## START COLLECTED MATERIAL

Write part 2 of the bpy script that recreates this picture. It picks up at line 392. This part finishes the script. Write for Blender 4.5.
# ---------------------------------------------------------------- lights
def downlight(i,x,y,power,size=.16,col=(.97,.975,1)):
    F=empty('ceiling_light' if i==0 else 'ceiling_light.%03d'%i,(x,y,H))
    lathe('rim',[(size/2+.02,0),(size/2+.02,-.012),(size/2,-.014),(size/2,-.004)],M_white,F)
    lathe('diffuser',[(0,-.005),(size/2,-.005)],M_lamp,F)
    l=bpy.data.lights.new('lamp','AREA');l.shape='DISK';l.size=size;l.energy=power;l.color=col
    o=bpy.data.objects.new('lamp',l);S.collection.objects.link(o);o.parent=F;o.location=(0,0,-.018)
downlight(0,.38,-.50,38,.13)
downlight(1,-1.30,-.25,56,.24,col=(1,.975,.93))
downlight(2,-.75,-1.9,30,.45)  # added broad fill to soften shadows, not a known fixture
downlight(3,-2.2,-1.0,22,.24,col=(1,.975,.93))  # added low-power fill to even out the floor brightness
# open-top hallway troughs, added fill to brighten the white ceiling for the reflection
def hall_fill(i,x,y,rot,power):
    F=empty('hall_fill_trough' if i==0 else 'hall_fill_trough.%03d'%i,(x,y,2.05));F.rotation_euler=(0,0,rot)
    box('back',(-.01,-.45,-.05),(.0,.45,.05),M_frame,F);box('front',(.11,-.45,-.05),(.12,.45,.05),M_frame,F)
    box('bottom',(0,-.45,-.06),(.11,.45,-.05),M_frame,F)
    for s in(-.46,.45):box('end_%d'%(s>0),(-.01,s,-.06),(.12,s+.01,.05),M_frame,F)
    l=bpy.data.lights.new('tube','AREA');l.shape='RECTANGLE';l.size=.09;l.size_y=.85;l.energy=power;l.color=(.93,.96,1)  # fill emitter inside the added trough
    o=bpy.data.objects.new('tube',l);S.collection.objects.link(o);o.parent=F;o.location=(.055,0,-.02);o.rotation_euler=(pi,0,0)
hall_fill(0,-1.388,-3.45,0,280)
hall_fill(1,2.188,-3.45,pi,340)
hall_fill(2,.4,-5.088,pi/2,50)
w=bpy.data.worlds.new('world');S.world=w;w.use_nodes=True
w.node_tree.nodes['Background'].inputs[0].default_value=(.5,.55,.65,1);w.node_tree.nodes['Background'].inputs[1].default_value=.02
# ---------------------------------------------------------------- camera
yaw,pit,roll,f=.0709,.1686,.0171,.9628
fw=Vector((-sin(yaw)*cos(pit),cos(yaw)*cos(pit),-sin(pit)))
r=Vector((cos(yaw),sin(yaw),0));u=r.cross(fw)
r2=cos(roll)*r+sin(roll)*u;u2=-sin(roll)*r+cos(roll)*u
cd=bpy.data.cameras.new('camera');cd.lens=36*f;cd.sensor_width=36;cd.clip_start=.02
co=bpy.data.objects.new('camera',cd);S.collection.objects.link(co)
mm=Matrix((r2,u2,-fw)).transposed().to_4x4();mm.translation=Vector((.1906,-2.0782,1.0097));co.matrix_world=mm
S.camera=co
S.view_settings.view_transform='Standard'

## END COLLECTED MATERIAL

- [SHORT PROBLEM]: Copy the data above in full, character for character.

- [FINISHED EXERCISE]:
Write part 2 of the bpy script that recreates this picture. It picks up at line 392. This part finishes the script. Write for Blender 4.5.
# ---------------------------------------------------------------- lights
def downlight(i,x,y,power,size=.16,col=(.97,.975,1)):
    F=empty('ceiling_light' if i==0 else 'ceiling_light.%03d'%i,(x,y,H))
    lathe('rim',[(size/2+.02,0),(size/2+.02,-.012),(size/2,-.014),(size/2,-.004)],M_white,F)
    lathe('diffuser',[(0,-.005),(size/2,-.005)],M_lamp,F)
    l=bpy.data.lights.new('lamp','AREA');l.shape='DISK';l.size=size;l.energy=power;l.color=col
    o=bpy.data.objects.new('lamp',l);S.collection.objects.link(o);o.parent=F;o.location=(0,0,-.018)
downlight(0,.38,-.50,38,.13)
downlight(1,-1.30,-.25,56,.24,col=(1,.975,.93))
downlight(2,-.75,-1.9,30,.45)  # added broad fill to soften shadows, not a known fixture
downlight(3,-2.2,-1.0,22,.24,col=(1,.975,.93))  # added low-power fill to even out the floor brightness
# open-top hallway troughs, added fill to brighten the white ceiling for the reflection
def hall_fill(i,x,y,rot,power):
    F=empty('hall_fill_trough' if i==0 else 'hall_fill_trough.%03d'%i,(x,y,2.05));F.rotation_euler=(0,0,rot)
    box('back',(-.01,-.45,-.05),(.0,.45,.05),M_frame,F);box('front',(.11,-.45,-.05),(.12,.45,.05),M_frame,F)
    box('bottom',(0,-.45,-.06),(.11,.45,-.05),M_frame,F)
    for s in(-.46,.45):box('end_%d'%(s>0),(-.01,s,-.06),(.12,s+.01,.05),M_frame,F)
    l=bpy.data.lights.new('tube','AREA');l.shape='RECTANGLE';l.size=.09;l.size_y=.85;l.energy=power;l.color=(.93,.96,1)  # fill emitter inside the added trough
    o=bpy.data.objects.new('tube',l);S.collection.objects.link(o);o.parent=F;o.location=(.055,0,-.02);o.rotation_euler=(pi,0,0)
hall_fill(0,-1.388,-3.45,0,280)
hall_fill(1,2.188,-3.45,pi,340)
hall_fill(2,.4,-5.088,pi/2,50)
w=bpy.data.worlds.new('world');S.world=w;w.use_nodes=True
w.node_tree.nodes['Background'].inputs[0].default_value=(.5,.55,.65,1);w.node_tree.nodes['Background'].inputs[1].default_value=.02
# ---------------------------------------------------------------- camera
yaw,pit,roll,f=.0709,.1686,.0171,.9628
fw=Vector((-sin(yaw)*cos(pit),cos(yaw)*cos(pit),-sin(pit)))
r=Vector((cos(yaw),sin(yaw),0));u=r.cross(fw)
r2=cos(roll)*r+sin(roll)*u;u2=-sin(roll)*r+cos(roll)*u
cd=bpy.data.cameras.new('camera');cd.lens=36*f;cd.sensor_width=36;cd.clip_start=.02
co=bpy.data.objects.new('camera',cd);S.collection.objects.link(co)
mm=Matrix((r2,u2,-fw)).transposed().to_4x4();mm.translation=Vector((.1906,-2.0782,1.0097));co.matrix_world=mm
S.camera=co
S.view_settings.view_transform='Standard'